>>>>>

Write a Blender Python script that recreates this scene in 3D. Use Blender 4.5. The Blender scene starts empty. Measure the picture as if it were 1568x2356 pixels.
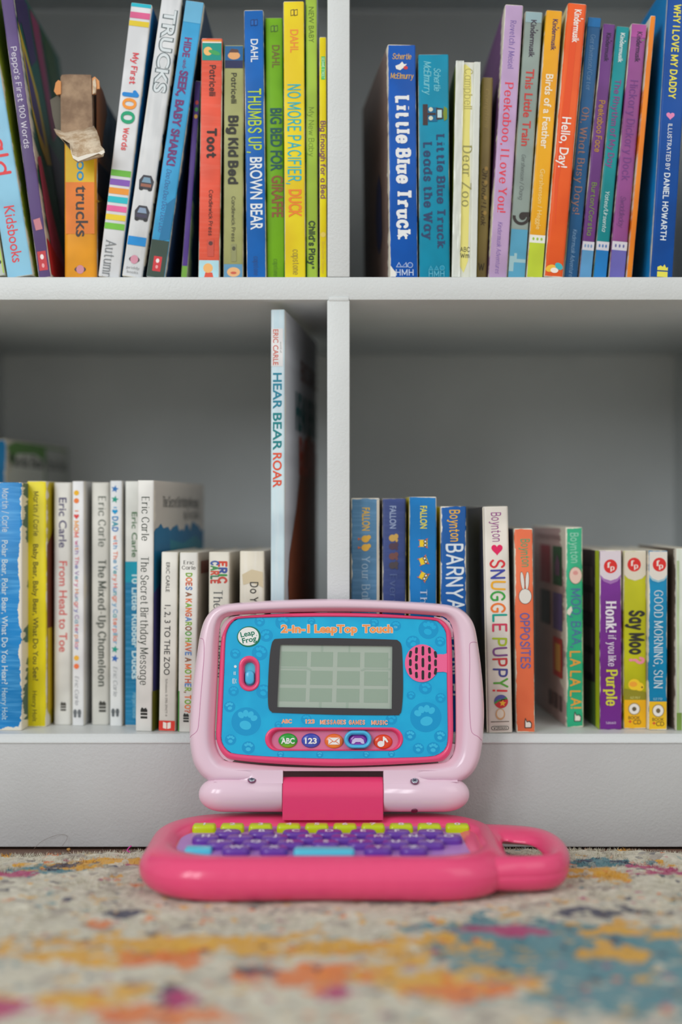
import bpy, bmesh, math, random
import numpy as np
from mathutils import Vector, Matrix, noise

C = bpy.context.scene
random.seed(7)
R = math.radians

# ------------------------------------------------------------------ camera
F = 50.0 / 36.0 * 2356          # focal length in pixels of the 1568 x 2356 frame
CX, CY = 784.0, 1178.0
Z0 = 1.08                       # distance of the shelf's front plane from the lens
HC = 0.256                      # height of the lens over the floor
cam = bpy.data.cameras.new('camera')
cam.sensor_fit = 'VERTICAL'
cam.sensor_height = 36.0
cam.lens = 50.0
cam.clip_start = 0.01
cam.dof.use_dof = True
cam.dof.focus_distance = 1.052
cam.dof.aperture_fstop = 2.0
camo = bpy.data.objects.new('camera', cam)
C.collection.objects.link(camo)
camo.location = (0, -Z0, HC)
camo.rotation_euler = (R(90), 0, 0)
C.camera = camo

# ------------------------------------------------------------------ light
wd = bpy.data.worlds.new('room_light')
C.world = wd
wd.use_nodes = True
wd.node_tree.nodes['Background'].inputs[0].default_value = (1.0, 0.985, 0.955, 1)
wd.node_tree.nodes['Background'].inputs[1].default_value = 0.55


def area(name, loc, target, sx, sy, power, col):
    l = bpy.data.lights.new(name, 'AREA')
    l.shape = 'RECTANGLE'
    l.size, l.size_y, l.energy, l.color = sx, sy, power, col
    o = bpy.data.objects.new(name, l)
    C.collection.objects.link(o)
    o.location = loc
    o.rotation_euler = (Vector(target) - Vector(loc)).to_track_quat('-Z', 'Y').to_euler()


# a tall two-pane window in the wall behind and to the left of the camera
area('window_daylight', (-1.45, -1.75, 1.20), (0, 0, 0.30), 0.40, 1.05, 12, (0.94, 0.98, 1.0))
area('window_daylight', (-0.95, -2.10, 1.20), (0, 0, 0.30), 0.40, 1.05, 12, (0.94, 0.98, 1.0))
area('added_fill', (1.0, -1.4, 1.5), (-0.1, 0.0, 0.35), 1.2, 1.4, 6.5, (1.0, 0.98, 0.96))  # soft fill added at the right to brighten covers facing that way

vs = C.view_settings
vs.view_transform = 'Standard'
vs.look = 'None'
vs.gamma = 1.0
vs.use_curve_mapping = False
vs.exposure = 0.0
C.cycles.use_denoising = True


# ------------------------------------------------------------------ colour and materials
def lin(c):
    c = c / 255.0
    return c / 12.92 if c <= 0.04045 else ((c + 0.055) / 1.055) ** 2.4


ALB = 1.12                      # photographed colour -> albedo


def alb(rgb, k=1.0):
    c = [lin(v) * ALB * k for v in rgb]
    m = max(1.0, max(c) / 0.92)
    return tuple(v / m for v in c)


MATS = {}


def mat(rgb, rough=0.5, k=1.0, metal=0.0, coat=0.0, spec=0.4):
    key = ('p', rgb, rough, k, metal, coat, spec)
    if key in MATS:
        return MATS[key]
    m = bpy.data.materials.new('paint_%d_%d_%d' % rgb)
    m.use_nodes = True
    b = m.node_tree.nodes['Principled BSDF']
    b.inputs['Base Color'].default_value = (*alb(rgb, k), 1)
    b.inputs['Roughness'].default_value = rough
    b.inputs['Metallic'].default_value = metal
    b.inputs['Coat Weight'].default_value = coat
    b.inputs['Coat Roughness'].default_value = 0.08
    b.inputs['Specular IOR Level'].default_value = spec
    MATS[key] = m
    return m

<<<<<

» The exercise: Please restate the material above line by line, exactly, beginning at its first line and ending with the line that contains "wd.node_tree.nodes['Background'].inputs[1].default_value = 0.55", without any pictures.

» Task output:
Write a Blender Python script that recreates this scene in 3D. Use Blender 4.5. The Blender scene starts empty. Measure the picture as if it were 1568x2356 pixels.
import bpy, bmesh, math, random
import numpy as np
from mathutils import Vector, Matrix, noise

C = bpy.context.scene
random.seed(7)
R = math.radians

# ------------------------------------------------------------------ camera
F = 50.0 / 36.0 * 2356          # focal length in pixels of the 1568 x 2356 frame
CX, CY = 784.0, 1178.0
Z0 = 1.08                       # distance of the shelf's front plane from the lens
HC = 0.256                      # height of the lens over the floor
cam = bpy.data.cameras.new('camera')
cam.sensor_fit = 'VERTICAL'
cam.sensor_height = 36.0
cam.lens = 50.0
cam.clip_start = 0.01
cam.dof.use_dof = True
cam.dof.focus_distance = 1.052
cam.dof.aperture_fstop = 2.0
camo = bpy.data.objects.new('camera', cam)
C.collection.objects.link(camo)
camo.location = (0, -Z0, HC)
camo.rotation_euler = (R(90), 0, 0)
C.camera = camo

# ------------------------------------------------------------------ light
wd = bpy.data.worlds.new('room_light')
C.world = wd
wd.use_nodes = True
wd.node_tree.nodes['Background'].inputs[0].default_value = (1.0, 0.985, 0.955, 1)
wd.node_tree.nodes['Background'].inputs[1].default_value = 0.55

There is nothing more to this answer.